Not only did I see you last night, you had me help you meet women by convincing them you were deaf and only I understood your sign language
he wanted to have me eat skittles off of his body. he mad gay sex even gayer.
He snuck into some random hotel's continental breakfast at 3 AM and then passed out on a bench in the lobby. When the cops found him they made him empty out his pockets. No phone, no ID just muffins.
Tis a story best told in person, it involves a golf course, police and vomit
It usually does with you
yeah, she started doing yoga and cocaine....looks good on her.
btw, do you remember scaling that porch last night?
Def just threw up beer then brushed my teeth with some randos toothpaste now back to drinkin beer
So we just accidentally broke into a building from the third floor while carrying shovels. The security guards are still very confused
He stole me a cantaloupe and we drunkenly broke into a park and ate it on a bench with my pocket knife. I think i need to marry him
I never want to even look at fireball again because it reminds me of the night I died and then lived to tell the tale of how I died.

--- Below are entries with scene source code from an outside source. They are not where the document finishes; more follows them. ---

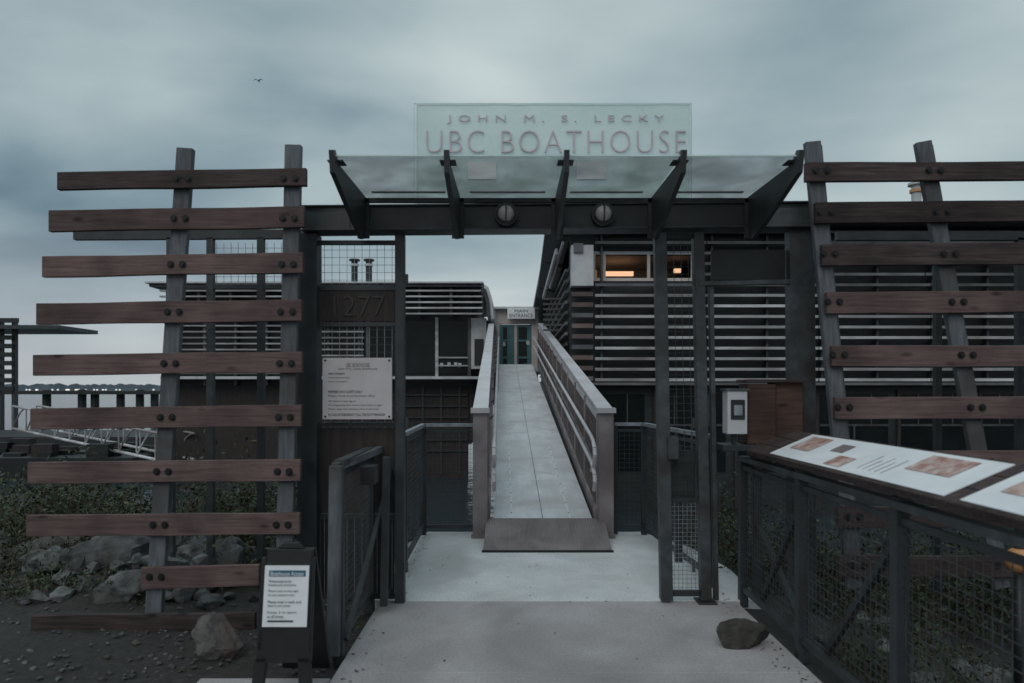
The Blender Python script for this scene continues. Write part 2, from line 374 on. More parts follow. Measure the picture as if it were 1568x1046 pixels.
m, ntw, bs = new_mat('water'); M['water'] = m
bs.inputs['Base Color'].default_value = (0.03, 0.045, 0.055, 1); bs.inputs['Roughness'].default_value = 0.14
tcw = ntw.nodes.new('ShaderNodeTexCoord'); nw = ntw.nodes.new('ShaderNodeTexNoise'); nw.inputs['Scale'].default_value = 1.2; nw.inputs['Detail'].default_value = 6
ntw.links.new(tcw.outputs['Object'], nw.inputs['Vector'])
bw = ntw.nodes.new('ShaderNodeBump'); bw.inputs['Strength'].default_value = 0.35; bw.inputs['Distance'].default_value = 0.2
ntw.links.new(nw.outputs['Fac'], bw.inputs['Height']); ntw.links.new(bw.outputs[0], bs.inputs['Normal'])
b = B(); b.add([(-2500, 9, -1.3), (2500, 9, -1.3), (2500, 3500, -1.3), (-2500, 3500, -1.3)], [(0, 1, 2, 3)], 'water'); b.make('water')

M['shore'] = mat('far_trees', (0.045, 0.06, 0.078), (0.08, 0.1, 0.12), 0.05, 0.9, bump=0)
b = B(); pts = []
xx = np.linspace(-1500, 1500, 900)
for i, x in enumerate(xx):
    pts.append(7 + 3.5 * noise.noise(Vector((x * 0.012, 0, 0))) + 3.0 * noise.noise(Vector((x * 0.09, 5, 0))) + random.uniform(0, 1.8))
for i in range(len(xx) - 1):
    y = 800
    b.add([(xx[i], y, -1.4), (xx[i + 1], y, -1.4), (xx[i + 1], y + 8, pts[i + 1]), (xx[i], y + 8, pts[i]), (xx[i + 1], y + 60, -1.4), (xx[i], y + 60, -1.4)], [(0, 1, 2, 3), (3, 2, 4, 5)], 'shore')
for k in range(30):
    x = random.uniform(-600, -380); b.box(x, x + 1.8, 797, 797.6, 1, 2.4, 'shore_light')
b.make('far_shore')

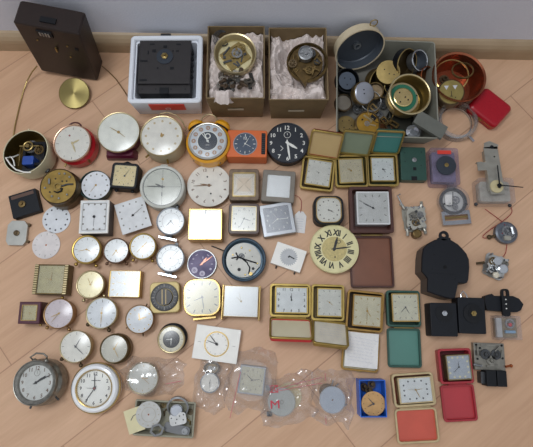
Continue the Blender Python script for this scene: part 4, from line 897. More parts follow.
# green movement cover
greenp = mat('green_plastic', '24493F', .45, 0, .1)
t, W, H = slab('quartz_movement', 'dark green square movement cover right of the leaning trio', 'clock movement', 413.5, 163.5, .020, 25.5, 33, -1, greenp, .003, .001)
obj('hub', G().lathe([(.005, .020), (.005, .022), (.002, .0225), (.002, .025)], 14, cx=.002, cy=.008), steel, t)
obj('slot', G().box(.007, .007, .0006, (.002, -.012, .0202)).box(.012, .009, .0006, (.0, -H / 2 + .004, .0202)), black, t)
g = G(); [g.disc(.001, .02, .0206, x, y, 8) for x, y in ((-.018, .024), (.018, .026), (-.018, .004), (.016, -.004))]; obj('hole', g, black, t)

# ------------------------------------------------------------------ front travel clocks
paperc = mat('cream_paper_lining', 'D6CDB0', .6, 0, .06, 20)
t, W, H = travel('gold-rimmed travel clock with cream-lined lid and red base edge, left of the front pair', 290.3, 300.2, 41, 33, -1, .020, gm, gm, mat('dark_gold_lining', '6B5A2C', .5), (291.5, 300, 33.5, 27, -1, .022), (290.5, 317.5, .084, .062, -2, .0145, -50, red, paperc, .010), mat('white_card_dial', 'DDDEDE', .5), ink, ('num', .09, .84), ((345, .36, .07), (0, .55, .05)), ink)
hinge(t, 291, 317.5, .018, .06, -1, gm)
t, W, H = travel('gold-rimmed travel clock with writing in its cream lid, right of the front pair', 327.9, 302.5, 33, 36, -2, .020, gm, gm, mat('dark_gold_lining', '6B5A2C', .5), (329.5, 302.5, 25.5, 29, -2, .023), (330.0, 320, .070, .066, -7, .0145, -44, gm, mat('paper_lid', 'D8D2C2', .6), .010), mat('silver_satin_dial', 'CFCCC2', .35, .2), greyink, ('bars', .07, .85), ((300, .3, .04), (130, .4, .04)), goldink)
hinge(t, 330.5, 319.5, .018, .045, -4, gm)
def script_lines(t, px, py, z, rot, w, rows, m, tiltx=0, seed=1):
    rnd = random.Random(seed); g = G(ltree(t, px, py, z, rot, tiltx))
    for r_ in range(rows):
        x = -w / 2; y = (rows / 2 - r_ - .5) * .0062
        while x < w / 2 - .004:
            l = rnd.uniform(.003, .009); g.tube([(x, y, 0), (x + l * .3, y + .0012, 0), (x + l * .6, y - .0008, 0), (x + l, y + .0006, 0)], .00018, 4); x += l + .0018
    return obj('handwriting', g, m, t)
script_lines(t, 331.8, 330.0, .0345, -8, .048, 6, mat('faint_ink', 'B6BBCB', .6), -44, 2)
# brown-gold case with paper in the lid
rb = mat('bronze_gold_rim', 'A8844A', .35, .75, .25)
t, W, H = travel('bronze-gold travel clock with parchment dial and a written paper lying in its lower lid', 365, 311, 37, 40, -6, .022, mat('dark_brown_case', '3A2E26', .5), rb, mat('brown_lining', '4A3626', .6), (367, 311, 29.5, 32, -5, .025), (360.5, 352.5, 37, 37, -6, .012, 0, mat('mottled_grey_case', '55554F', .5, 0, .3, 60), mat('cream_lining', 'C9BFA0', .6), .010), mat('parchment_dial', 'C9BFA0', .45), goldink, ('bars', .08, .82), ((355, .35, .05), (180, .75, .04), (145, .5, .05)), goldink, bz=rb)
hinge(t, 362.5, 332, .014, .05, -6, rb); clasp(t, 359, 371, .010, -6, brass)
q = P(362, 350, .018); W, H, rz = dims(362, 350, .018, 33, 35, -6); q.z = .0135
tt = thing('note_paper', 'folded white paper with faint blue handwriting lying in the lid of the bronze-gold travel clock', 'paper', q, rz)
def sheet(W, H, amp, seed, n=18):
    g = G(); vs = [(u / n * W - W / 2, v / n * H - H / 2, .0015 + amp * (noise.noise(Vector((u / n * 3, v / n * 3, seed))) + .4 * noise.noise(Vector((u / n * 8, v / n * 8, seed))))) for v in range(n + 1) for u in range(n + 1)]
    return g.add(vs, [(a, a + 1, a + n + 2, a + n + 1) for v in range(n) for a in range(v * (n + 1), v * (n + 1) + n)])
obj('sheet', sheet(W, H, .002, 4.2), paper, tt); g = G(); rnd = random.Random(9)
script_lines(tt, 361.5, 350, .0185, -10, .052, 8, mat('faint_ink', 'B6BBCB', .6), 0, 5)
# green travel clock
gl = mat('green_leather', '27584C', .45); gin = mat('faded_green_leather', '55857A', .45, 0, .10, 14)
t, W, H = travel('green leather travel clock opened flat, right of the bronze-gold one', 403.5, 308.5, 33.5, 36, -1, .020, mat('green_case_leather', '2C5246', .45, 0, .2, 100), mat('green_case_leather', '2C5246', .45, 0, .2, 100), mat('green_lining', '2E5044', .6), (405.3, 307.5, 27.5, 28.5, 0, .023), (404.2, 347.8, 33.5, 39, -1, .012, 0, mat('green_case_leather', '2C5246', .45), gin, .010), mat('cream_square_dial', 'CFC9B0', .45), greyink, ('bars', .08, .80), ((225, .55, .05), (150, .55, .05)), mat('dark_dot', '4A4A50'), bz=gold)
hinge(t, 404, 327.5, .014, .04, -1, brass); clasp(t, 404, 366.5, .010, 0, brass)
# gold/red and red
coral = mat('coral_leatherette', 'CC5A48', .45, 0, .10, 25); redin = mat('red_leatherette', 'B4383F', .4, 0, .12, 14)
cg = mat('cream_gold_rim', 'C9B58C', .4, .5, .15)
t, W, H = travel('cream-gold travel clock with wide white dial and coral-lined lid, lowest at the right', 413.7, 389.5, 41.5, 33.5, 4, .022, cg, cg, mat('red_lining', '8C2018', .5), (415.5, 389.8, 34.5, 26.5, 4, .024), (417, 425.5, 42, 35, 3, .012, 0, cg, coral, .010), mat('white_card_dial', 'DDDEDE', .5), mat('dark_dot', '4A4A50'), ('dots', .07, .72), ((85, .6, .05), (155, .7, .07), (275, .8, .02)), goldink, bz=cg)
hinge(t, 415, 407, .014, .06, 4, cg); clasp(t, 418.5, 442, .010, 3, brass)
rl = mat('red_case_leather', 'A32A34', .4, 0, .12, 200, .08)
t, W, H = travel('red leather travel clock with square grey dial and red-lined lid at the lower right', 455.7, 366, 33, 35, 2, .022, rl, rl, mat('dark_red_lining', '5E1620', .6), (458.2, 367, 24.5, 25.5, 3, .026), (459, 403, 33.5, 36.5, 3, .012, 0, rl, redin, .010), mat('grey_blue_dial', 'A9AFBA', .45), cream, ('dots', .12, .82), ((230, .7, .04), (0, .5, .04)), ink, bz=mat('dull_gold_bezel', '8E7E5C', .35, .7))
hinge(t, 457.3, 384, .014, .035, 3, rl); clasp(t, 459.8, 421, .010, 3, brass)

# ------------------------------------------------------------------ left lower clocks
def ball(label, px, py, r, h, case, face, ik, mk, hnd, feet, bz=None, foot='ball', rot=0, **k):
    return roundclock('alarm_clock', label, px, py, r, h, case, bz or case, face, ik, mk, hnd, k.pop('hm', goldink), rot, feet=feet, foot=foot, fm=k.pop('fm', bz or case), **k)
g_ = mat('yellow_gold', 'A98C4C', .3, .85, .15)
def knob(t, R, h, m): obj('top_knob', G().sph(R * .11, 0, R * 1.06, h * .55), m, t)
t, R, rd = ball('small gold round clock on two ball feet, below the dark-sided square white clock', 86.2, 249.3, 14.8, .028, g_, silverdial, greyink, ('bars', .12, .82, .03), ((258, .7, .04), (115, .4, .06)), ((218, 1.22), (150, 1.22)), bw=.14); knob(t, R, .028, g_)
t, R, rd = ball('small brown round clock with white dial on two feet, between two gold ones', 115.8, 250.5, 13, .028, mat('brown_metal', '6A4C38', .35, .5), silverdial, greyink, ('bars', .14, .82, .03), ((215, .55, .05), (140, .35, .06)), ((218, 1.22), (142, 1.22)), bw=.1)
t, R, rd = ball('small gold round clock with silvery dial on two ball feet, right of the brown one', 142.6, 246.3, 13.6, .028, g_, silverdial, goldink, ('bars', .12, .82, .03), ((225, .7, .04), (40, .5, .05)), ((218, 1.22), (146, 1.22)), bw=.12)
t, R, rd = ball('gold round clock with satin gold dial on two ball feet, below the small gold clocks', 90, 284.4, 14.2, .028, g_, mat('satin_gold_dial', 'CFC4A0', .28, .5), goldink, ('bars', .10, .85, .02), ((335, .55, .04), (30, .35, .04)), ((205, 1.2), (130, 1.2)), bw=.10, bz=pgold, dome=.16)
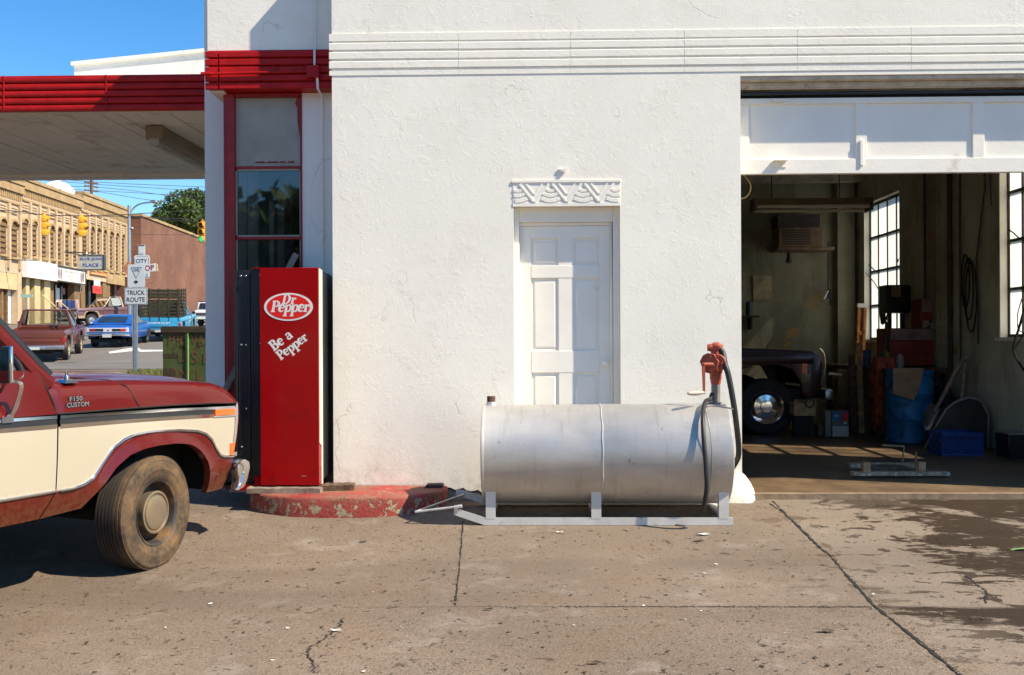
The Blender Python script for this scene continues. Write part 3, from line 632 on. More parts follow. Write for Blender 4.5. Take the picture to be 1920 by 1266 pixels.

Leaves on the ground. Coffee in one hand and your man in my other. Lovely fall morning.
Emily saved me from being trapped on my roof and then I beat her in a race at 5am it was a low key night
Pooled our money and rented a bouncy castle for the day. Get over here now. Bring vodka.
Hurry I'm alone dressed like a prostitute eating French fries.
You were painting for six hours and managed one four foot wall. "The Mellow Handyman" isn't a good business model.